## [GIVEN REQUEST]
Output only the lines from the start of the entries through the line holding "f.build('opening_hours', [M['c_white'], M['c_red']], cb)". Each line must match the original exactly.

## [DATASET EXTRACT]
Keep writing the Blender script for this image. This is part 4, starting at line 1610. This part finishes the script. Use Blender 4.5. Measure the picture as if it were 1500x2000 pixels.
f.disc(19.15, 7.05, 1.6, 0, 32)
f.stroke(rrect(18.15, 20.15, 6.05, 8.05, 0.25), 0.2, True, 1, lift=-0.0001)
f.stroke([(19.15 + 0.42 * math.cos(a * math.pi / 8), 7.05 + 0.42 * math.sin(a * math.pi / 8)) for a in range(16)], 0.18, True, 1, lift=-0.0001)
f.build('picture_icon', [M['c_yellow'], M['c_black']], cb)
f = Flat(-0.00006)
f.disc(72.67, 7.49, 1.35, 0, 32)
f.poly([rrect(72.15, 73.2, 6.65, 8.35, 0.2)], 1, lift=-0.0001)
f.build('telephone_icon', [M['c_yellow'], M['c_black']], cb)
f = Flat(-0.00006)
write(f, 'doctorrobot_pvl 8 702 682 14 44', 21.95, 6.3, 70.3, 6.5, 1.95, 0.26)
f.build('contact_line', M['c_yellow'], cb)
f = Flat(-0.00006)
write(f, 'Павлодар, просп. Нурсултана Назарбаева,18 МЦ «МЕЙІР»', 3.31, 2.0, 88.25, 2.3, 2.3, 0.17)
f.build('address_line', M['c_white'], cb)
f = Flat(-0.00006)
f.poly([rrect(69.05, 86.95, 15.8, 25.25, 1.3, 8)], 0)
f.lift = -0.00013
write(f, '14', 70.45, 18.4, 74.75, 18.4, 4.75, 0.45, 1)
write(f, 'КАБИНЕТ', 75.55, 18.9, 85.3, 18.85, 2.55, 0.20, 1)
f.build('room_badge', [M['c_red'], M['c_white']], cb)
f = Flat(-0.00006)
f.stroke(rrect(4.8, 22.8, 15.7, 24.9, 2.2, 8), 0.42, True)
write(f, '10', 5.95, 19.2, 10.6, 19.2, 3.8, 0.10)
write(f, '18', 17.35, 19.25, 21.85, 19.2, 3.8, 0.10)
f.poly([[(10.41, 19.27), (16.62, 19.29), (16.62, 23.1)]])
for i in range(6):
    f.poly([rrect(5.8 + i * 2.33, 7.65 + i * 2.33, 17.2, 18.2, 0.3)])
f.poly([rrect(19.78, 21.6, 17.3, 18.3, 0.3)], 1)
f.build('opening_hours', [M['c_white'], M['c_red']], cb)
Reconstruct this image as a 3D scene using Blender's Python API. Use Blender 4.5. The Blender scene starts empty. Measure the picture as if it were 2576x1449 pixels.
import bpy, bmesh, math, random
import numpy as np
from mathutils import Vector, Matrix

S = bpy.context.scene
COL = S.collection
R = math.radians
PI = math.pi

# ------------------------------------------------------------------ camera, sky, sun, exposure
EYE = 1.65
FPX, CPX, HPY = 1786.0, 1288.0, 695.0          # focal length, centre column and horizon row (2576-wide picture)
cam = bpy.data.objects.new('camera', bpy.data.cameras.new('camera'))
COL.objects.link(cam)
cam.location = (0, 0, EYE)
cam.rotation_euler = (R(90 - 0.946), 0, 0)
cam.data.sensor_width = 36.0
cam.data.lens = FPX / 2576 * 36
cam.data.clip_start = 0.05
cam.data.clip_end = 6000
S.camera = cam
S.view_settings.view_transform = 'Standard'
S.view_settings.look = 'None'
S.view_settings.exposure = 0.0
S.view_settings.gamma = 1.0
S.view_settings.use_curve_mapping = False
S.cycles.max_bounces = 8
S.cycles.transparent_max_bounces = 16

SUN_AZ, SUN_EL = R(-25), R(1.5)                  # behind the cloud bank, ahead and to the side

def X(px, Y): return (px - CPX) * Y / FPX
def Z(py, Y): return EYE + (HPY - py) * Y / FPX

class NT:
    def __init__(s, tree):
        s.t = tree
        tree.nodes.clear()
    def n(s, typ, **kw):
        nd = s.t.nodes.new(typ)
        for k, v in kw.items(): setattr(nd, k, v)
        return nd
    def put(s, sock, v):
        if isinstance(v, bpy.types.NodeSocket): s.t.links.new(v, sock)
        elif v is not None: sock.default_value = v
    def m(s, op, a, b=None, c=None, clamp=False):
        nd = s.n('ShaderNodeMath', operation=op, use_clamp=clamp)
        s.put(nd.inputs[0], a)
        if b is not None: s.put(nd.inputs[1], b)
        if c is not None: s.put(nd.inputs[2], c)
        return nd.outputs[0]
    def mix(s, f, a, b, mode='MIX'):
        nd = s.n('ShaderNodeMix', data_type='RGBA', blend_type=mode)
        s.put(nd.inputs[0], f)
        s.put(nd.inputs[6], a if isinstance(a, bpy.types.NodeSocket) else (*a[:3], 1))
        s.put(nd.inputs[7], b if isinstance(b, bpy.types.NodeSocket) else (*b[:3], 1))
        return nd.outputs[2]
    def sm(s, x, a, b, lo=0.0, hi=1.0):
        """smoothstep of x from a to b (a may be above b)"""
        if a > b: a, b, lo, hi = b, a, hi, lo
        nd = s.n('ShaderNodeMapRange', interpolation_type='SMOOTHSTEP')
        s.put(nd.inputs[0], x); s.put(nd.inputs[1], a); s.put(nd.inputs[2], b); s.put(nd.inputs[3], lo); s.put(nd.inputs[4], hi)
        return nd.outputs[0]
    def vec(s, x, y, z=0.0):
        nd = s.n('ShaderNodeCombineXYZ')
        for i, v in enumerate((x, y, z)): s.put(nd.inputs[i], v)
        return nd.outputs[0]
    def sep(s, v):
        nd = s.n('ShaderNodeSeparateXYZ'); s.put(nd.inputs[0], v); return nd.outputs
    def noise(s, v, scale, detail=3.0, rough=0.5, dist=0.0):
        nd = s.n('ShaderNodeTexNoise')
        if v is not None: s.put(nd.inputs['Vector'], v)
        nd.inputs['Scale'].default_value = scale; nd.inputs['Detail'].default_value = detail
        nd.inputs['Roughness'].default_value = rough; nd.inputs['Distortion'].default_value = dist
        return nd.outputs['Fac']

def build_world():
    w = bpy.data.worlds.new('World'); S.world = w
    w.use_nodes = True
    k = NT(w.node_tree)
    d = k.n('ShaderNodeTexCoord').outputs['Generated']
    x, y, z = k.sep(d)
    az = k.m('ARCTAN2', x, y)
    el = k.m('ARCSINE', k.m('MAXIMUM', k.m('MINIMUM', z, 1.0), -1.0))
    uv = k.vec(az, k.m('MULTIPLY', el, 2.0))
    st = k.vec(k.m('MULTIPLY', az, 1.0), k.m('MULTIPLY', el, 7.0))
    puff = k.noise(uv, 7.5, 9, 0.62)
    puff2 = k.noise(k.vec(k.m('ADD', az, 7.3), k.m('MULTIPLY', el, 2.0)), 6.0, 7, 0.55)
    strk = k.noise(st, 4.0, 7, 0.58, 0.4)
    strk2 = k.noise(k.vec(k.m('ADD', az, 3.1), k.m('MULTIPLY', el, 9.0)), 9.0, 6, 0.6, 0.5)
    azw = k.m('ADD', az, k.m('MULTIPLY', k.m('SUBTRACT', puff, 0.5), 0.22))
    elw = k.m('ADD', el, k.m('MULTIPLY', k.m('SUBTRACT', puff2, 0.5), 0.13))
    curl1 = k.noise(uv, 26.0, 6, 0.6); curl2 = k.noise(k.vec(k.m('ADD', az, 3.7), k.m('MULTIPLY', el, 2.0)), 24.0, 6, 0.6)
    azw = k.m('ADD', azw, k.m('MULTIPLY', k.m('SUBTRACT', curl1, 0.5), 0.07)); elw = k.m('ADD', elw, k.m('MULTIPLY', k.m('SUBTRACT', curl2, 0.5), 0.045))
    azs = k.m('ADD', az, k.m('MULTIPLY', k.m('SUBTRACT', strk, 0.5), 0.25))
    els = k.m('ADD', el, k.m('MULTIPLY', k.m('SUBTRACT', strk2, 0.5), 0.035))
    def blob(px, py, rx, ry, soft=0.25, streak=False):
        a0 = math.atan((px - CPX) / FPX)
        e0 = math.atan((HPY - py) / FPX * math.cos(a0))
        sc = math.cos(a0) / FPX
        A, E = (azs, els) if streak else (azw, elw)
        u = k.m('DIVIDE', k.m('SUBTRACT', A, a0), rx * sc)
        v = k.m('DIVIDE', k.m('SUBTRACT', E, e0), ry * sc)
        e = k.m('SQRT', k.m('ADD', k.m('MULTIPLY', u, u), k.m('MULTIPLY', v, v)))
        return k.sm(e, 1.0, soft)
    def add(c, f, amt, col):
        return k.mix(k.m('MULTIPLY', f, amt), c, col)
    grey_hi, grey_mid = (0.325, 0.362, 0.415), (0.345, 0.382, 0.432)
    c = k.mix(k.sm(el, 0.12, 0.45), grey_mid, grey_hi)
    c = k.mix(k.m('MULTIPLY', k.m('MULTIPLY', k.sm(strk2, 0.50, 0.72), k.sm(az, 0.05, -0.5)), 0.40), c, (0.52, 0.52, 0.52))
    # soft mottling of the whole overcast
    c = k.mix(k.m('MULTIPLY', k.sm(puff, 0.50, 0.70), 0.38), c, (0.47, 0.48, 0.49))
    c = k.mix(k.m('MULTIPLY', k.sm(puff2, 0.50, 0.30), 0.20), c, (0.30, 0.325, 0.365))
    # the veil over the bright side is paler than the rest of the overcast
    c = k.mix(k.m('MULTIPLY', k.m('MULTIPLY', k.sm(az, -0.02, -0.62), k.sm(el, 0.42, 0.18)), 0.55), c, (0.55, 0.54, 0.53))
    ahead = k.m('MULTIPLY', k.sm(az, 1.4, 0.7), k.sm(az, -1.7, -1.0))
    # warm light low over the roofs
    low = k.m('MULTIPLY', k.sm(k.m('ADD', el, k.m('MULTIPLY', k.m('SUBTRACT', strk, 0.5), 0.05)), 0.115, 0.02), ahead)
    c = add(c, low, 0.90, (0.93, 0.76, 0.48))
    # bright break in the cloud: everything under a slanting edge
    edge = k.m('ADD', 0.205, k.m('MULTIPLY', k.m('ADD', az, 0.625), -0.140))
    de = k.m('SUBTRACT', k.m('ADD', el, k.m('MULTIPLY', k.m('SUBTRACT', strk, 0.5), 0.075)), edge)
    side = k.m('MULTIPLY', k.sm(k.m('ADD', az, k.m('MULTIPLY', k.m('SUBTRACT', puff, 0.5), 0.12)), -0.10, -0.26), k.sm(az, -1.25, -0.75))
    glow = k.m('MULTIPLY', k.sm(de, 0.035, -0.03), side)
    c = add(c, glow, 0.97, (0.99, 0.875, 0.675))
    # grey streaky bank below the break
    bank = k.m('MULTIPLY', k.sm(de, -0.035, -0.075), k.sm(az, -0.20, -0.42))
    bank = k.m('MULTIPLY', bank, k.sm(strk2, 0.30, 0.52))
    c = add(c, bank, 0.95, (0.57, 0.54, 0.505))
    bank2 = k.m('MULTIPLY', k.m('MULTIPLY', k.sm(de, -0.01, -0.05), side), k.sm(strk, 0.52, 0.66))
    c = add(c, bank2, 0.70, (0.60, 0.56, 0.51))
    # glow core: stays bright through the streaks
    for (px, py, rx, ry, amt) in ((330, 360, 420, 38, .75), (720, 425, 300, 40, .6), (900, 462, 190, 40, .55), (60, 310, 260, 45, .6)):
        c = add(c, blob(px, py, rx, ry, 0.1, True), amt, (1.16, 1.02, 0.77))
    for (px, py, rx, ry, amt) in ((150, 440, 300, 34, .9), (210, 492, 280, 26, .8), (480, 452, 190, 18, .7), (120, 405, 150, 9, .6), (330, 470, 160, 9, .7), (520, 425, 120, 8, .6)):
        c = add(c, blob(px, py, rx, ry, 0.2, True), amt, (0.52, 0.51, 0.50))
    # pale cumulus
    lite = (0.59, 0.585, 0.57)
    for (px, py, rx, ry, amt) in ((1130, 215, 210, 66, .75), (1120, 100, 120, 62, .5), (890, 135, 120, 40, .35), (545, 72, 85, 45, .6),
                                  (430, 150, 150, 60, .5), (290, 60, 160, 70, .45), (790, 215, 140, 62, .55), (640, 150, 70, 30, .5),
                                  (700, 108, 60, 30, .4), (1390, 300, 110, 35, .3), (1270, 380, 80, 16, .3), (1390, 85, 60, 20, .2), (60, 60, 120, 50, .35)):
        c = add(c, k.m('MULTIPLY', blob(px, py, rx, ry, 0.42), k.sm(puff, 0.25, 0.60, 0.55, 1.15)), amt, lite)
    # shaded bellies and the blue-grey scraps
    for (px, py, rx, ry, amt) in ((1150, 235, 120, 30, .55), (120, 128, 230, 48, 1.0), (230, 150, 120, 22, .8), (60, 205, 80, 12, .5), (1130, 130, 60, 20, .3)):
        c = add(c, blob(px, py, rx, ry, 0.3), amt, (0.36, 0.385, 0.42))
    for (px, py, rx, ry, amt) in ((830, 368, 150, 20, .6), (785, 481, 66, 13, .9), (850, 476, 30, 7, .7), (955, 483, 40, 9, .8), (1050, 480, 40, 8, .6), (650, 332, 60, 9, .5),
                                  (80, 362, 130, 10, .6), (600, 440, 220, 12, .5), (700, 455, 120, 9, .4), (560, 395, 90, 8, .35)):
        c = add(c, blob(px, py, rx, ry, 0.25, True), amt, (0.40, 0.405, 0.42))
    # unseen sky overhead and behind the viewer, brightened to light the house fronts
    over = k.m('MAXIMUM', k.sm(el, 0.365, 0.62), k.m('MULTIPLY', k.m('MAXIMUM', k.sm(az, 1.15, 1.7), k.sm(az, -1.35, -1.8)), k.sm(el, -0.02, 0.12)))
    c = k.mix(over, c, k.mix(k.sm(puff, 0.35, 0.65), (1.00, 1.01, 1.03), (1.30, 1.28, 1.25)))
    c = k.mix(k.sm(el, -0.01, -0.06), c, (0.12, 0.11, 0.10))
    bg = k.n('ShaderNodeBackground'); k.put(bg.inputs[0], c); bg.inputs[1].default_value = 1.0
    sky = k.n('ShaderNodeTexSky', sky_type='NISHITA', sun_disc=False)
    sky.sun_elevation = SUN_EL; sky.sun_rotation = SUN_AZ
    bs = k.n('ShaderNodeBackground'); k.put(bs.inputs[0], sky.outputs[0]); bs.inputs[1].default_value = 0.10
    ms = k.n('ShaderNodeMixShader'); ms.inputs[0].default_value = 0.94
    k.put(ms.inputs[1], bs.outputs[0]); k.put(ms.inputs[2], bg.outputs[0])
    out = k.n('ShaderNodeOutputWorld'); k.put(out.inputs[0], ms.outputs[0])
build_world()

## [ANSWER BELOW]
Keep writing the Blender script for this image. This is part 4, starting at line 1610. This part finishes the script. Use Blender 4.5. Measure the picture as if it were 1500x2000 pixels.
f.disc(19.15, 7.05, 1.6, 0, 32)
f.stroke(rrect(18.15, 20.15, 6.05, 8.05, 0.25), 0.2, True, 1, lift=-0.0001)
f.stroke([(19.15 + 0.42 * math.cos(a * math.pi / 8), 7.05 + 0.42 * math.sin(a * math.pi / 8)) for a in range(16)], 0.18, True, 1, lift=-0.0001)
f.build('picture_icon', [M['c_yellow'], M['c_black']], cb)
f = Flat(-0.00006)
f.disc(72.67, 7.49, 1.35, 0, 32)
f.poly([rrect(72.15, 73.2, 6.65, 8.35, 0.2)], 1, lift=-0.0001)
f.build('telephone_icon', [M['c_yellow'], M['c_black']], cb)
f = Flat(-0.00006)
write(f, 'doctorrobot_pvl 8 702 682 14 44', 21.95, 6.3, 70.3, 6.5, 1.95, 0.26)
f.build('contact_line', M['c_yellow'], cb)
f = Flat(-0.00006)
write(f, 'Павлодар, просп. Нурсултана Назарбаева,18 МЦ «МЕЙІР»', 3.31, 2.0, 88.25, 2.3, 2.3, 0.17)
f.build('address_line', M['c_white'], cb)
f = Flat(-0.00006)
f.poly([rrect(69.05, 86.95, 15.8, 25.25, 1.3, 8)], 0)
f.lift = -0.00013
write(f, '14', 70.45, 18.4, 74.75, 18.4, 4.75, 0.45, 1)
write(f, 'КАБИНЕТ', 75.55, 18.9, 85.3, 18.85, 2.55, 0.20, 1)
f.build('room_badge', [M['c_red'], M['c_white']], cb)
f = Flat(-0.00006)
f.stroke(rrect(4.8, 22.8, 15.7, 24.9, 2.2, 8), 0.42, True)
write(f, '10', 5.95, 19.2, 10.6, 19.2, 3.8, 0.10)
write(f, '18', 17.35, 19.25, 21.85, 19.2, 3.8, 0.10)
f.poly([[(10.41, 19.27), (16.62, 19.29), (16.62, 23.1)]])
for i in range(6):
    f.poly([rrect(5.8 + i * 2.33, 7.65 + i * 2.33, 17.2, 18.2, 0.3)])
f.poly([rrect(19.78, 21.6, 17.3, 18.3, 0.3)], 1)
f.build('opening_hours', [M['c_white'], M['c_red']], cb)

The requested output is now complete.